Still, even I heard that voice in my head: Maybe this is what you get.

That’s how deeply we internalize the myth of earned suffering. But pain doesn’t work that way. Neither does the body. Terrible things happen to people who don’t deserve them, and grace sometimes lands in the laps of people who do. That’s not justice. It’s just life.

The only thing we can control is how we move through it—how we carry the pain, and what kind of person we become in the middle of it.

Who Stays, Who Goes

Some people you expect to stay, leave. Some you expect to vanish, stay.

That’s one of the hardest lessons of all this: relationships shift. Some quietly fade. Others fall away all at once. I don’t blame them. I really don’t. Everyone has the right to decide what they’re close to.
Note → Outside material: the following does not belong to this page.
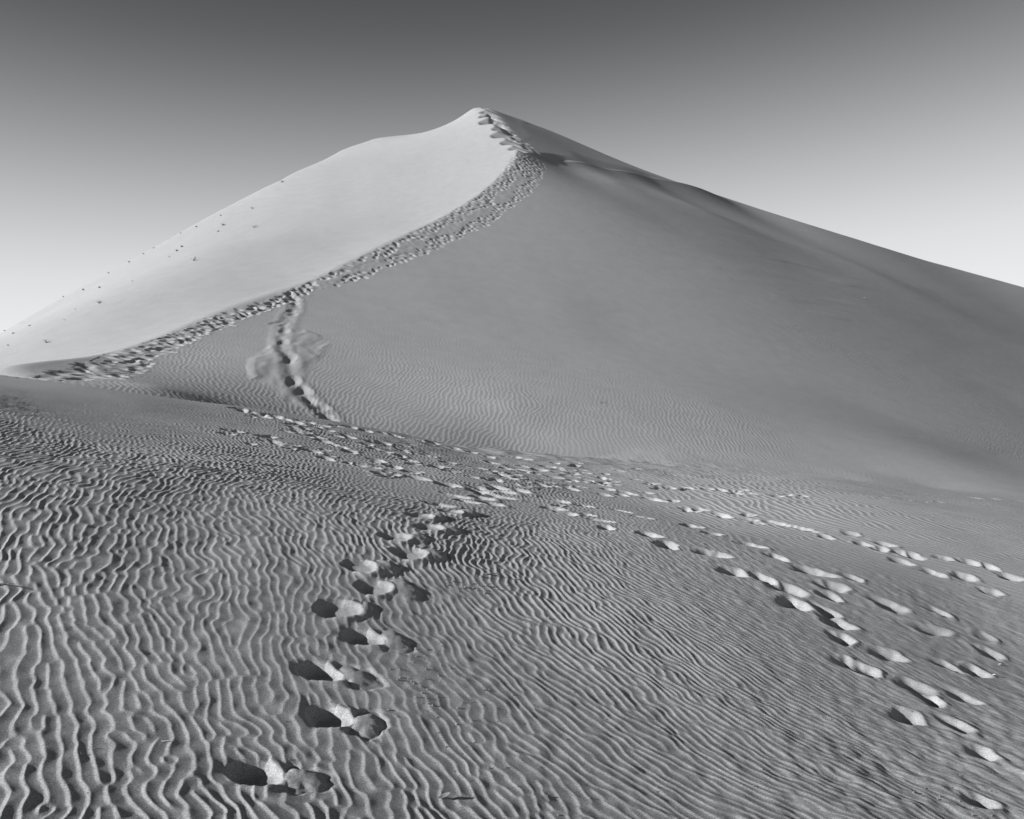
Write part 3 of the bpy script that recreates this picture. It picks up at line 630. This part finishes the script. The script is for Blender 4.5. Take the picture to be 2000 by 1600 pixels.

I understand the instinct to back away, to protect your reputation, to keep your distance.

But it still hurts.

There’s a strange kind of grief in being ghosted by someone you thought knew you. You start to wonder if they ever really did. Or if your worst moment just gave them an excuse they were already waiting for.

But there’s clarity, too. When everything falls apart, you learn who sees you as a full person—and who only sees the headline. The ones who stay don’t always know the right thing to say. They might not even understand what you did. But they stay. They show up in quiet ways. They ask how you are and mean it. That kind of presence is rare. Sacred.

Not everyone is meant to walk the full road with you. Some people are chapters. Some are footnotes. A few are lifelines. You learn to bless the ones who had to go—and hold close the ones who chose to stay.

Owning the Story Before It Owns You

There comes a point where you get tired of flinching at your own name.

For a long time, I let the story shape me. I let other people’s versions get louder than my own. I stayed quiet, hoping silence might earn me a kind of invisibility. But it never worked. The story kept growing in the background, shaped by other people’s assumptions and edits.

Eventually, I realized: if I don’t own this story, it will own me.

So this is me owning it. Not to rewrite it. Not to clear my name. Just to tell it in my own voice. Because no one else can do that. And if I wait too long, I’ll stop recognizing it at all.

This is what happened. This is how it felt. This is who I am now.

I’m not looking for applause. I’m not asking to be redeemed.

I’m just telling the truth—before it gets told for me.

As always be the kind of person your dog and your mom hope you are.